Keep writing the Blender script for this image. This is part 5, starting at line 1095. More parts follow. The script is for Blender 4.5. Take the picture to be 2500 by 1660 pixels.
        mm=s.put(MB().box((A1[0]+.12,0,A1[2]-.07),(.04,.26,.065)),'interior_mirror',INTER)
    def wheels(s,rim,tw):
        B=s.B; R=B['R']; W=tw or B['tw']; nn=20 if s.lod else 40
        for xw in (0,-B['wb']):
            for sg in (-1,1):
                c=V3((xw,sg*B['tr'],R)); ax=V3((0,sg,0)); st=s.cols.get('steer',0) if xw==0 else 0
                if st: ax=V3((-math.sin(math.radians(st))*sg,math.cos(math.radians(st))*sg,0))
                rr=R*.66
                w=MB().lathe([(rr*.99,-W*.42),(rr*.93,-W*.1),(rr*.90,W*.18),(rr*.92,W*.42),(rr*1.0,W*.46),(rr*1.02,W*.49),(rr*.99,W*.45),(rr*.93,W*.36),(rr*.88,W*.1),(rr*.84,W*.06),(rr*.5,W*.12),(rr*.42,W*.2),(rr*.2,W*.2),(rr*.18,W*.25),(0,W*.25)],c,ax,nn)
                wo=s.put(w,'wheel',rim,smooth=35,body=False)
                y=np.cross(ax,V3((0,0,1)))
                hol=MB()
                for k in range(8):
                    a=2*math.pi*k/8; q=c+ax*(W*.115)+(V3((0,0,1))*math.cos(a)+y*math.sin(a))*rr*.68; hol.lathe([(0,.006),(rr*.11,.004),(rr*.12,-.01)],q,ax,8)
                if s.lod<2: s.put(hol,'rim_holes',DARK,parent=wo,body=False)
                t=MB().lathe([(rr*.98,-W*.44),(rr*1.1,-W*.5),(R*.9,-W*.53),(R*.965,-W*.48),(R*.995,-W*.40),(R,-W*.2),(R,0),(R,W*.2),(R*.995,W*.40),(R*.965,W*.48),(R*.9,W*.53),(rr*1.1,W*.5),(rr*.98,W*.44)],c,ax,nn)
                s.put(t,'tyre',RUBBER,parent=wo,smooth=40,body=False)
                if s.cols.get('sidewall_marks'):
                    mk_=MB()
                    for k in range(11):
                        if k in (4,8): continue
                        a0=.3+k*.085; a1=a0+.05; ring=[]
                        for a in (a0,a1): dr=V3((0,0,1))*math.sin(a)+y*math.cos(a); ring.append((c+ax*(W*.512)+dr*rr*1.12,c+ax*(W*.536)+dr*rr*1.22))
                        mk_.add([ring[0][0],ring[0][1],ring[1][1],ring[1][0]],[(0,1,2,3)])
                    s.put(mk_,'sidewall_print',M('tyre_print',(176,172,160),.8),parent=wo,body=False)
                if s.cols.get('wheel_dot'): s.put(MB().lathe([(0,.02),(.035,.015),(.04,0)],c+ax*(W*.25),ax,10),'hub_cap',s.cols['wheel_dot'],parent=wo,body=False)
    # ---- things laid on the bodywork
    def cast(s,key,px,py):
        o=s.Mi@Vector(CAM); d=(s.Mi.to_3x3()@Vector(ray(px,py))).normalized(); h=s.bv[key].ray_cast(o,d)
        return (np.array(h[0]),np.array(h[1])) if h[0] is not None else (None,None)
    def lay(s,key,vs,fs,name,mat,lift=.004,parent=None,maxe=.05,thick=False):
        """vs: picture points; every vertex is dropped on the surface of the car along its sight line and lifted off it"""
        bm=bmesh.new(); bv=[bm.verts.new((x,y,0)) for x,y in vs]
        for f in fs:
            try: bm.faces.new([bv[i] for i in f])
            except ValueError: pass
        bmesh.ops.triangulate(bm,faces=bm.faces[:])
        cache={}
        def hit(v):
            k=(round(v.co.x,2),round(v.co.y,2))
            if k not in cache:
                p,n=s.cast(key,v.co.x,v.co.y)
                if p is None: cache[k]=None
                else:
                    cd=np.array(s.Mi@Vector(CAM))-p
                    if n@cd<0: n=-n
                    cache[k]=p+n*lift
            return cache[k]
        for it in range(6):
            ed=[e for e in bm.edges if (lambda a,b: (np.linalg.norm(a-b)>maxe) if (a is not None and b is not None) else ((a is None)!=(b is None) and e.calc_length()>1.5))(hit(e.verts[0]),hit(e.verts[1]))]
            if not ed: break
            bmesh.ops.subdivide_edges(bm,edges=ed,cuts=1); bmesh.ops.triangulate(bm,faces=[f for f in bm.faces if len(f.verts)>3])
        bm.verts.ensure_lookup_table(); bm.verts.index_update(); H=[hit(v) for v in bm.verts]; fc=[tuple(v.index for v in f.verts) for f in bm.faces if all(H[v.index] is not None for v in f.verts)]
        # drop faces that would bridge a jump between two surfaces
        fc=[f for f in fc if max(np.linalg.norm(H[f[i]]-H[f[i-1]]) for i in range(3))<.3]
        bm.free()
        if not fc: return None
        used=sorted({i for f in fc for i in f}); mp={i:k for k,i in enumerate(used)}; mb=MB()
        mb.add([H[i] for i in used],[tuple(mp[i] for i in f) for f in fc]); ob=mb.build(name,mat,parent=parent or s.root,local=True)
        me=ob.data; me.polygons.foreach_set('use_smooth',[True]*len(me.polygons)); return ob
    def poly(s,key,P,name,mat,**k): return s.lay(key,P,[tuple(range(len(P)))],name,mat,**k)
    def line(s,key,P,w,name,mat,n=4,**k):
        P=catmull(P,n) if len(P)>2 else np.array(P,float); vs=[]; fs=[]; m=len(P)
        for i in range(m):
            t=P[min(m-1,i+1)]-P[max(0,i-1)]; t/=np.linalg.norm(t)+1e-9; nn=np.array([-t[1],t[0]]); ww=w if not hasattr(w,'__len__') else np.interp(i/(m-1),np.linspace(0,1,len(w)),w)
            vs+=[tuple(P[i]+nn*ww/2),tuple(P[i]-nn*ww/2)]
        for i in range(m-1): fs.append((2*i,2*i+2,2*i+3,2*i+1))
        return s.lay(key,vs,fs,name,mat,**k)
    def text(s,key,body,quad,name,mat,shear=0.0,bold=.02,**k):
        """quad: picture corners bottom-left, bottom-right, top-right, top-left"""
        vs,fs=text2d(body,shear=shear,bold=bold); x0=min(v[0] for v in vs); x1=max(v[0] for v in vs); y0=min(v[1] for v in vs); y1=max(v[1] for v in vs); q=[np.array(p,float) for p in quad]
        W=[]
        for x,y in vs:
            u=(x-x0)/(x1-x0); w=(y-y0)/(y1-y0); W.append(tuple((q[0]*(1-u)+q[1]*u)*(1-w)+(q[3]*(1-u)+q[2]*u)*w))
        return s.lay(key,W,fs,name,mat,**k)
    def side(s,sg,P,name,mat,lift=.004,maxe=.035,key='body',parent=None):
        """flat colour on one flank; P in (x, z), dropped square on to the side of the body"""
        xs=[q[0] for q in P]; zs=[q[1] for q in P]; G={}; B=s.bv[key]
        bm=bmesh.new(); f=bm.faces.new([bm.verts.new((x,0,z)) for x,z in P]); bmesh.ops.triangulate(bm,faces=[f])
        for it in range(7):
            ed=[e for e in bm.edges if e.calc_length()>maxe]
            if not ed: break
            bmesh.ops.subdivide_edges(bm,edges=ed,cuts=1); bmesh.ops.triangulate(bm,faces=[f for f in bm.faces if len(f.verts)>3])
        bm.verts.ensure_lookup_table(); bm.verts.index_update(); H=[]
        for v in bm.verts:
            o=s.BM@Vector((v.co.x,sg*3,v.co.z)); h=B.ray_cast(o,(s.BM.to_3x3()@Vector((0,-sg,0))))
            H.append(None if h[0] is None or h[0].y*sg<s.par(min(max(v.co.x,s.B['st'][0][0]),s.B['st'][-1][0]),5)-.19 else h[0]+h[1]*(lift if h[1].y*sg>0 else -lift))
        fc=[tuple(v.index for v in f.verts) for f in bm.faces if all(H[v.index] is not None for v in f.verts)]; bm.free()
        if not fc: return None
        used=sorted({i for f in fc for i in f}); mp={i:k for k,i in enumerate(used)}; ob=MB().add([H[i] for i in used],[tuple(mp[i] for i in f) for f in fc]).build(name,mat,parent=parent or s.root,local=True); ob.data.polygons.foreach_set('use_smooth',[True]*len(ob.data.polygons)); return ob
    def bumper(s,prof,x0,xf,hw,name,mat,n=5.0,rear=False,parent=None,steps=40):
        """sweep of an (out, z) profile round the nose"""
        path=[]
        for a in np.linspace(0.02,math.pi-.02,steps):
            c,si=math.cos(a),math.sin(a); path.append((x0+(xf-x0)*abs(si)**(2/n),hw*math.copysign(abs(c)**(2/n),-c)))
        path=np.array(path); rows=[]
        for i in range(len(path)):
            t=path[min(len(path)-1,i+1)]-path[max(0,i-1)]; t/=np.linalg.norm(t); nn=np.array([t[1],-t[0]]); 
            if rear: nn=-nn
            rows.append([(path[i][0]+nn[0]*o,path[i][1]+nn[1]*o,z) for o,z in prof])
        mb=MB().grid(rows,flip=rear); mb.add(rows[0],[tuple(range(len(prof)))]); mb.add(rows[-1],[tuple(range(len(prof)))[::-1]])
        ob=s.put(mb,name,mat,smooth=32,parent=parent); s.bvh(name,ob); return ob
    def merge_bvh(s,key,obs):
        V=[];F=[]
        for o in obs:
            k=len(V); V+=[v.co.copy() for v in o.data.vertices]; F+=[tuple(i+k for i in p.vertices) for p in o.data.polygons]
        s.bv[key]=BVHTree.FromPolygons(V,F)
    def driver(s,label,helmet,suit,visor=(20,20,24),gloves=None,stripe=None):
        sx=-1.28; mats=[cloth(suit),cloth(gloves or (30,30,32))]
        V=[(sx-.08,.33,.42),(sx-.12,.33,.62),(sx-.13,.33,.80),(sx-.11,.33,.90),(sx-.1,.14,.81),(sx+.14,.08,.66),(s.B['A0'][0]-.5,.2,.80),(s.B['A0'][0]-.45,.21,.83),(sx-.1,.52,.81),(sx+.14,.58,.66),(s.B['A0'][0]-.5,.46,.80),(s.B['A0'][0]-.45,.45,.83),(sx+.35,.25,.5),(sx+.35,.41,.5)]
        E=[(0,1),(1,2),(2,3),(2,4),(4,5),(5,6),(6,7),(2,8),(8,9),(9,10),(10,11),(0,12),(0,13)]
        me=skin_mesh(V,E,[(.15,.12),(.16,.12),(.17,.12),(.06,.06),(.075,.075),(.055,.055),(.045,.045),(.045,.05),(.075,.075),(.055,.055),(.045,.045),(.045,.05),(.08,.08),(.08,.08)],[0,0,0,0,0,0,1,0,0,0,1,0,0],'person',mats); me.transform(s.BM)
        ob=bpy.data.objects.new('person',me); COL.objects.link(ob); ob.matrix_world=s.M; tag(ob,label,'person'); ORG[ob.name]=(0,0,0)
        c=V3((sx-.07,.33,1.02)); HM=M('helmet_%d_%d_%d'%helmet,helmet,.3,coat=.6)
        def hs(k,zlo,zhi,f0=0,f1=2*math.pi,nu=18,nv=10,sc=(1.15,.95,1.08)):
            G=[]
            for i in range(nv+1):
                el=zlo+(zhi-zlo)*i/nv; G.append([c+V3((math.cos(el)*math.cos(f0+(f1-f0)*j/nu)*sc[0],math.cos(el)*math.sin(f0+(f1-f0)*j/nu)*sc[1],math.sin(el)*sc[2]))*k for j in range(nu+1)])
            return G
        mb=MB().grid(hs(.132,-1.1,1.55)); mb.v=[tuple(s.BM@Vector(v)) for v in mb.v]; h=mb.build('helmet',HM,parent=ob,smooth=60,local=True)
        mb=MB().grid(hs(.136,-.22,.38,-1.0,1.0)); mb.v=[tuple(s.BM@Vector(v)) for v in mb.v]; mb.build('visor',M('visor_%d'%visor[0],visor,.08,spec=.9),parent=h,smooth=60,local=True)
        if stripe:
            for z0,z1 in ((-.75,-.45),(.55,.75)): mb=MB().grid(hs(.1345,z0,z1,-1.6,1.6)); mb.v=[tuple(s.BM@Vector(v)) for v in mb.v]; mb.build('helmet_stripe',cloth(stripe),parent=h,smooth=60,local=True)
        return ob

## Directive
Look through the listing above. Pick out each line with "picture" and copy it.

## Result
Keep writing the Blender script for this image. This is part 5, starting at line 1095. More parts follow. The script is for Blender 4.5. Take the picture to be 2500 by 1660 pixels.
        """vs: picture points; every vertex is dropped on the surface of the car along its sight line and lifted off it"""
        """quad: picture corners bottom-left, bottom-right, top-right, top-left"""